** start of Data extract **

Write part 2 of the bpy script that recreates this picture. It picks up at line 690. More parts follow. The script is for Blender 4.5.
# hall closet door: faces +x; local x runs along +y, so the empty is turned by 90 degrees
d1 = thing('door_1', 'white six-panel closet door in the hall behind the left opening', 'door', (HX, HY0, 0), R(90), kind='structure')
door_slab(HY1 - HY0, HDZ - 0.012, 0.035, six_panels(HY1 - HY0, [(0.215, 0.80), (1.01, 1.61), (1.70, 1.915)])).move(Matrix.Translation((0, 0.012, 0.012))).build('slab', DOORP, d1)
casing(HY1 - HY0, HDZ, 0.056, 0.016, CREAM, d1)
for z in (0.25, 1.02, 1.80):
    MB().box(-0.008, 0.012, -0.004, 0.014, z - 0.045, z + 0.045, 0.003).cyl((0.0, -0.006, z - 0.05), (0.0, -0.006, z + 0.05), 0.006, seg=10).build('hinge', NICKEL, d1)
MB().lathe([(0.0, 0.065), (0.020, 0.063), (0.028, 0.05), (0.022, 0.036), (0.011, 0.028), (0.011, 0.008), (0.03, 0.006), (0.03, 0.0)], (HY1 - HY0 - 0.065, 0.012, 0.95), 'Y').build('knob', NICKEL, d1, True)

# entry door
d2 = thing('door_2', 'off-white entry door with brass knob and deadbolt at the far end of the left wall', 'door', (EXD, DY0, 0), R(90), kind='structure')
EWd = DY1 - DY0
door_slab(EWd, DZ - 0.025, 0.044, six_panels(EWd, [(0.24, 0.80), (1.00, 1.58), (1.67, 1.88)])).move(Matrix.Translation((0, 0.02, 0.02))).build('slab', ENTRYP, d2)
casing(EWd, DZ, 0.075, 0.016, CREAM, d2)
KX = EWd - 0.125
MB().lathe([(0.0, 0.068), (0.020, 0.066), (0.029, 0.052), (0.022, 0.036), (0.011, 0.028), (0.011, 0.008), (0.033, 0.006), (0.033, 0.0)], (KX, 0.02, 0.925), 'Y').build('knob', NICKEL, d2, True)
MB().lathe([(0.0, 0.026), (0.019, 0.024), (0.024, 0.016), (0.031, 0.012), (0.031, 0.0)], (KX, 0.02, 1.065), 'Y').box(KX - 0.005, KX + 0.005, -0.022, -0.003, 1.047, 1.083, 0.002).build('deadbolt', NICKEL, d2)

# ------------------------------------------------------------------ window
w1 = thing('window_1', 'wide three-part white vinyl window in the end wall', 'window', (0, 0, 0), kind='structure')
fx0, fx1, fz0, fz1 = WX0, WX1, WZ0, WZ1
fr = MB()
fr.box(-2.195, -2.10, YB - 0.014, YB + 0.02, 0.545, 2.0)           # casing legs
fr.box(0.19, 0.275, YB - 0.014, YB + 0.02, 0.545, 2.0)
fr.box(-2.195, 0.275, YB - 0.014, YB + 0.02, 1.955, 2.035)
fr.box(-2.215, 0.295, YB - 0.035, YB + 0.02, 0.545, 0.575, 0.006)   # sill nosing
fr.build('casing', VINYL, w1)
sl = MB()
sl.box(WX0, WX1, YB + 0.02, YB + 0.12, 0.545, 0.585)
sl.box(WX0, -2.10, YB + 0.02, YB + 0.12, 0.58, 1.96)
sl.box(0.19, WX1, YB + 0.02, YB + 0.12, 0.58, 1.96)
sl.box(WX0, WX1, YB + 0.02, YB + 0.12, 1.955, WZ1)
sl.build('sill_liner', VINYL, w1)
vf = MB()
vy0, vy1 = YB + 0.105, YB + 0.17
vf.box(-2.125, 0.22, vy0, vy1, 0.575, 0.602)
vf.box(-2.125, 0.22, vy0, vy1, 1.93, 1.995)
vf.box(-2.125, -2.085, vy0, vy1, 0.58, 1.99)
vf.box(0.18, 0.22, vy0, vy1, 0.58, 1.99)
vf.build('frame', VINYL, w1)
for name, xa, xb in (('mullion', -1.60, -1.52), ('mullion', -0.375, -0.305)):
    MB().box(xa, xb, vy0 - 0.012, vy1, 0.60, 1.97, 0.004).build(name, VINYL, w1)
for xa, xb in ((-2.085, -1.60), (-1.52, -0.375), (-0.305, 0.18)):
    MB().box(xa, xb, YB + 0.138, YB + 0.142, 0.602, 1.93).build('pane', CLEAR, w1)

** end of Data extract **

● Stated exercise:
Recopy all the lines exactly as they appear.

● Written answer:
Write part 2 of the bpy script that recreates this picture. It picks up at line 690. More parts follow. The script is for Blender 4.5.
# hall closet door: faces +x; local x runs along +y, so the empty is turned by 90 degrees
d1 = thing('door_1', 'white six-panel closet door in the hall behind the left opening', 'door', (HX, HY0, 0), R(90), kind='structure')
door_slab(HY1 - HY0, HDZ - 0.012, 0.035, six_panels(HY1 - HY0, [(0.215, 0.80), (1.01, 1.61), (1.70, 1.915)])).move(Matrix.Translation((0, 0.012, 0.012))).build('slab', DOORP, d1)
casing(HY1 - HY0, HDZ, 0.056, 0.016, CREAM, d1)
for z in (0.25, 1.02, 1.80):
    MB().box(-0.008, 0.012, -0.004, 0.014, z - 0.045, z + 0.045, 0.003).cyl((0.0, -0.006, z - 0.05), (0.0, -0.006, z + 0.05), 0.006, seg=10).build('hinge', NICKEL, d1)
MB().lathe([(0.0, 0.065), (0.020, 0.063), (0.028, 0.05), (0.022, 0.036), (0.011, 0.028), (0.011, 0.008), (0.03, 0.006), (0.03, 0.0)], (HY1 - HY0 - 0.065, 0.012, 0.95), 'Y').build('knob', NICKEL, d1, True)

# entry door
d2 = thing('door_2', 'off-white entry door with brass knob and deadbolt at the far end of the left wall', 'door', (EXD, DY0, 0), R(90), kind='structure')
EWd = DY1 - DY0
door_slab(EWd, DZ - 0.025, 0.044, six_panels(EWd, [(0.24, 0.80), (1.00, 1.58), (1.67, 1.88)])).move(Matrix.Translation((0, 0.02, 0.02))).build('slab', ENTRYP, d2)
casing(EWd, DZ, 0.075, 0.016, CREAM, d2)
KX = EWd - 0.125
MB().lathe([(0.0, 0.068), (0.020, 0.066), (0.029, 0.052), (0.022, 0.036), (0.011, 0.028), (0.011, 0.008), (0.033, 0.006), (0.033, 0.0)], (KX, 0.02, 0.925), 'Y').build('knob', NICKEL, d2, True)
MB().lathe([(0.0, 0.026), (0.019, 0.024), (0.024, 0.016), (0.031, 0.012), (0.031, 0.0)], (KX, 0.02, 1.065), 'Y').box(KX - 0.005, KX + 0.005, -0.022, -0.003, 1.047, 1.083, 0.002).build('deadbolt', NICKEL, d2)

# ------------------------------------------------------------------ window
w1 = thing('window_1', 'wide three-part white vinyl window in the end wall', 'window', (0, 0, 0), kind='structure')
fx0, fx1, fz0, fz1 = WX0, WX1, WZ0, WZ1
fr = MB()
fr.box(-2.195, -2.10, YB - 0.014, YB + 0.02, 0.545, 2.0)           # casing legs
fr.box(0.19, 0.275, YB - 0.014, YB + 0.02, 0.545, 2.0)
fr.box(-2.195, 0.275, YB - 0.014, YB + 0.02, 1.955, 2.035)
fr.box(-2.215, 0.295, YB - 0.035, YB + 0.02, 0.545, 0.575, 0.006)   # sill nosing
fr.build('casing', VINYL, w1)
sl = MB()
sl.box(WX0, WX1, YB + 0.02, YB + 0.12, 0.545, 0.585)
sl.box(WX0, -2.10, YB + 0.02, YB + 0.12, 0.58, 1.96)
sl.box(0.19, WX1, YB + 0.02, YB + 0.12, 0.58, 1.96)
sl.box(WX0, WX1, YB + 0.02, YB + 0.12, 1.955, WZ1)
sl.build('sill_liner', VINYL, w1)
vf = MB()
vy0, vy1 = YB + 0.105, YB + 0.17
vf.box(-2.125, 0.22, vy0, vy1, 0.575, 0.602)
vf.box(-2.125, 0.22, vy0, vy1, 1.93, 1.995)
vf.box(-2.125, -2.085, vy0, vy1, 0.58, 1.99)
vf.box(0.18, 0.22, vy0, vy1, 0.58, 1.99)
vf.build('frame', VINYL, w1)
for name, xa, xb in (('mullion', -1.60, -1.52), ('mullion', -0.375, -0.305)):
    MB().box(xa, xb, vy0 - 0.012, vy1, 0.60, 1.97, 0.004).build(name, VINYL, w1)
for xa, xb in ((-2.085, -1.60), (-1.52, -0.375), (-0.305, 0.18)):
    MB().box(xa, xb, YB + 0.138, YB + 0.142, 0.602, 1.93).build('pane', CLEAR, w1)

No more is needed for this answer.